Aim ->
Extract everything from the first line through the line with "S = bpy.context.scene; COL = S.collection", both ends included, except for any pictures.

Data section ->

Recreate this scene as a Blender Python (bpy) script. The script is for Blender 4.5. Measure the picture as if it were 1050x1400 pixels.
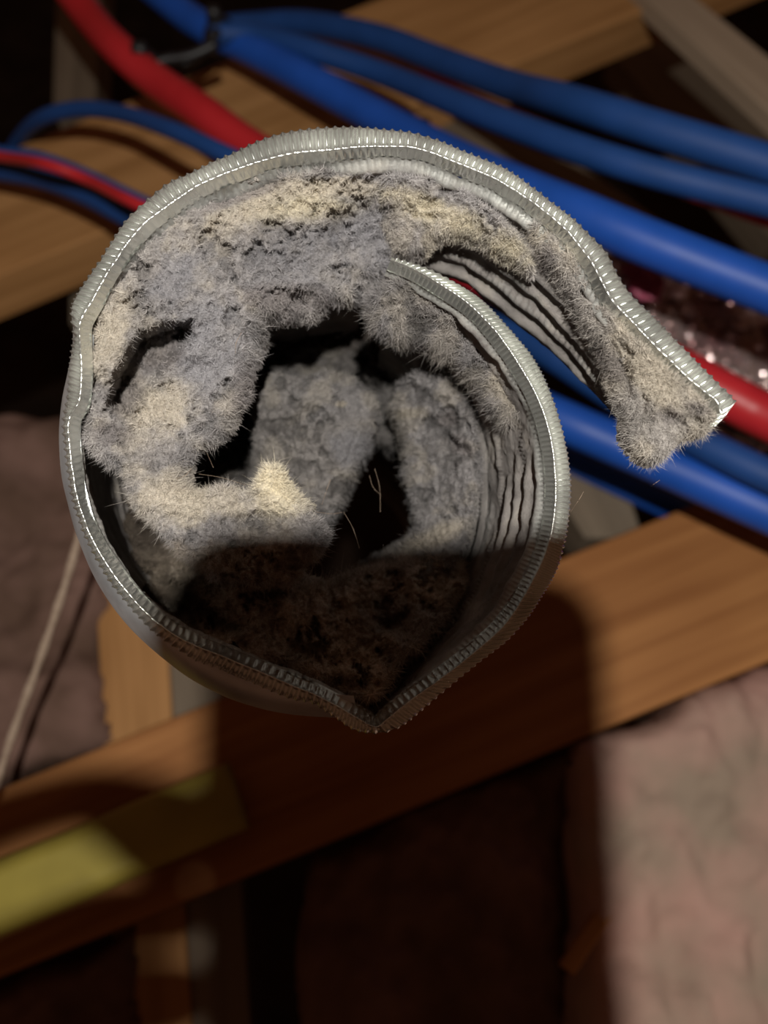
import bpy, math, random
import numpy as np
from mathutils import Vector, Matrix
random.seed(4); rng = np.random.default_rng(11)
for o in list(bpy.data.objects): bpy.data.objects.remove(o)
S = bpy.context.scene; COL = S.collection

# ---------------------------------------------------------------- camera, light, exposure
F = 1011.0                      # focal length in pixels of the 1050 x 1400 frame (26 mm equivalent)
TILT = math.radians(24)         # the phone leans 24 degrees off straight down
CAMZ = 0.39                     # height of the lens over the joist tops
ct, st = math.cos(TILT), math.sin(TILT)
def C2W(p):                     # camera-aligned axes (x right, y up the picture, z towards the viewer) to the room
    p = np.asarray(p, float); x, y, z = p[..., 0], p[..., 1], p[..., 2]
    return np.stack([x, ct*y - st*z, st*y + ct*z + CAMZ], -1)
def P(px, py, d):               # point seen at (px, py), d metres deep
    px, py, d = np.broadcast_arrays(np.asarray(px, float), np.asarray(py, float), np.asarray(d, float))
    return C2W(np.stack([(px-525)/F*d, (700-py)/F*d, -d], -1))
def G(px, py, h=0.0):           # where the sight line of (px, py) meets the level plane at height h
    k = ct - st*(700-py)/F
    return P(px, py, (CAMZ-h)/k)

cam = bpy.data.cameras.new('camera'); co = bpy.data.objects.new('camera', cam); COL.objects.link(co)
co.location = (0, 0, CAMZ); co.rotation_euler = (TILT, 0, 0)
cam.sensor_fit = 'VERTICAL'; cam.sensor_height = 36; cam.lens = 26.0; cam.clip_start = 0.002; cam.clip_end = 20
cam.dof.use_dof = True; cam.dof.focus_distance = 0.156; cam.dof.aperture_fstop = 8.5
S.camera = co
w = bpy.data.worlds.new('world'); S.world = w; w.use_nodes = True
w.node_tree.nodes['Background'].inputs[0].default_value = (1.0, 0.46, 0.25, 1)
w.node_tree.nodes['Background'].inputs[1].default_value = 0.055
ld = bpy.data.lights.new('headlamp_light', 'SPOT'); ld.energy = 10.5; ld.shadow_soft_size = 0.006
ld.spot_size = math.radians(120); ld.spot_blend = 0.6; ld.color = (1.0, 0.965, 0.90)
lo = bpy.data.objects.new('headlamp_light', ld); COL.objects.link(lo)
lo.location = C2W([0.026, 0.046, 0.236]); lo.rotation_euler = (TILT, 0, 0)
vs = S.view_settings; vs.view_transform = 'Standard'; vs.look = 'None'; vs.gamma = 1; vs.use_curve_mapping = False
vs.exposure = 0.0

# ---------------------------------------------------------------- helpers
def tag(o, label=None, cat=None, group=None, kind=None):
    for k, v in (('label', label), ('category', cat), ('group', group), ('kind', kind)):
        if v: o[k] = v
    return o
def thing(name, loc, label, cat, group=None):
    o = bpy.data.objects.new(name, None); COL.objects.link(o); o.location = loc; o.empty_display_size = .01
    return tag(o, label, cat, group)
def mesh_obj(name, V, Fc, mat, parent=None, smooth=True, cols=None, origin=None):
    V = np.asarray(V, float)
    if parent is not None: origin = np.array(parent.location)
    elif origin is None: origin = V.mean(0); origin[2] = V[:, 2].min()
    me = bpy.data.meshes.new(name)
    me.from_pydata((V-origin).tolist(), [], Fc if isinstance(Fc, list) else Fc.tolist())
    if smooth: me.polygons.foreach_set('use_smooth', np.ones(len(me.polygons), bool))
    if cols is not None:
        a = me.color_attributes.new('Col', 'FLOAT_COLOR', 'POINT')
        c4 = np.ones((len(V), 4)); c4[:, :3] = cols; a.data.foreach_set('color', c4.ravel())
    me.materials.append(mat); me.update()
    o = bpy.data.objects.new(name, me); COL.objects.link(o)
    if parent is not None: o.parent = parent
    else: o.location = origin
    return o
def grid_faces(n, m, wrap=False):
    i = np.arange(n if wrap else n-1)[:, None]; j = np.arange(m-1)[None, :]; i2 = (i+1) % n
    return np.stack([i*m+j, i2*m+j, i2*m+j+1, i*m+j+1], -1).reshape(-1, 4)
def sm(a, b, x):
    t = np.clip((x-a)/(b-a), 0, 1); return t*t*(3-2*t)
_lat = rng.random((64, 64, 16))
def vnoise(x, y, k=0):
    xi = np.floor(x).astype(int); yi = np.floor(y).astype(int); fx = x-xi; fy = y-yi
    fx = fx*fx*(3-2*fx); fy = fy*fy*(3-2*fy); L = _lat[:, :, k % 16]
    a = L[xi % 64, yi % 64]; b = L[(xi+1) % 64, yi % 64]; c = L[xi % 64, (yi+1) % 64]; d = L[(xi+1) % 64, (yi+1) % 64]
    return (a*(1-fx)+b*fx)*(1-fy)+(c*(1-fx)+d*fx)*fy
def fbm(x, y, scale, octs=4, k=0, gain=.5):
    s = 0; a = 1; t = 0
    for o in range(octs):
        s = s + a*vnoise(x/scale*2**o+17.3*k+5*o, y/scale*2**o+9.1*k+3*o, k+o); t += a; a *= gain
    return s/t*2-1
def resample(nodes, step, cols=(0, 1)):
    """Catmull-Rom through the rows of nodes, evenly spaced in the two chosen columns."""
    N = np.asarray(nodes, float); Q = np.vstack([2*N[0]-N[1], N, 2*N[-1]-N[-2]]); out = []
    for i in range(1, len(Q)-2):
        t = np.linspace(0, 1, 24, endpoint=False)[:, None]; a, b, c, d = Q[i-1], Q[i], Q[i+1], Q[i+2]
        out.append(.5*((2*b)+(-a+c)*t+(2*a-5*b+4*c-d)*t**2+(-a+3*b-3*c+d)*t**3))
    out.append(N[-1:]); A = np.vstack(out)
    s = np.r_[0, np.cumsum(np.hypot(*np.diff(A[:, list(cols)], axis=0).T))]
    u = np.arange(0, s[-1], step)
    return np.stack([np.interp(u, s, A[:, j]) for j in range(A.shape[1])], 1)

# ---------------------------------------------------------------- materials
def new_mat(name):
    m = bpy.data.materials.new(name); m.use_nodes = True; nt = m.node_tree
    return m, nt, nt.nodes['Principled BSDF']
def link(nt, a, b): nt.links.new(a, b)
def node(nt, typ, **kw):
    n = nt.nodes.new(typ)
    for k, v in kw.items():
        if k in n.inputs: n.inputs[k].default_value = v
        else: setattr(n, k, v)
    return n
def ramp(nt, fac, stops):
    r = nt.nodes.new('ShaderNodeValToRGB'); e = r.color_ramp.elements
    while len(e) < len(stops): e.new(.5)
    for i, (p, c) in enumerate(stops): e[i].position = p; e[i].color = (*c, 1)
    link(nt, fac, r.inputs[0]); return r.outputs[0]
def bump(nt, b, h, strength, dist):
    n = node(nt, 'ShaderNodeBump', Strength=strength, Distance=dist); link(nt, h, n.inputs['Height']); link(nt, n.outputs[0], b.inputs['Normal'])
def coord(nt, scale=(1, 1, 1)):
    t = nt.nodes.new('ShaderNodeTexCoord'); mp = nt.nodes.new('ShaderNodeMapping'); mp.inputs['Scale'].default_value = scale
    link(nt, t.outputs['Object'], mp.inputs[0]); return mp.outputs[0]
def plain(name, c1, c2, rough=.5, scale=60, metal=0, spec=.5, bs=.2, bd=.001, vec=(1, 1, 1), coat=0):
    m, nt, b = new_mat(name); v = coord(nt, vec)
    n = node(nt, 'ShaderNodeTexNoise', Scale=scale, Detail=6.0); link(nt, v, n.inputs['Vector'])
    link(nt, ramp(nt, n.outputs[0], [(.35, c1), (.65, c2)]), b.inputs['Base Color'])
    b.inputs['Roughness'].default_value = rough; b.inputs['Metallic'].default_value = metal
    b.inputs['Specular IOR Level'].default_value = spec; b.inputs['Coat Weight'].default_value = coat
    if bs: bump(nt, b, n.outputs[0], bs, bd)
    return m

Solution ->
Recreate this scene as a Blender Python (bpy) script. The script is for Blender 4.5. Measure the picture as if it were 1050x1400 pixels.
import bpy, math, random
import numpy as np
from mathutils import Vector, Matrix
random.seed(4); rng = np.random.default_rng(11)
for o in list(bpy.data.objects): bpy.data.objects.remove(o)
S = bpy.context.scene; COL = S.collection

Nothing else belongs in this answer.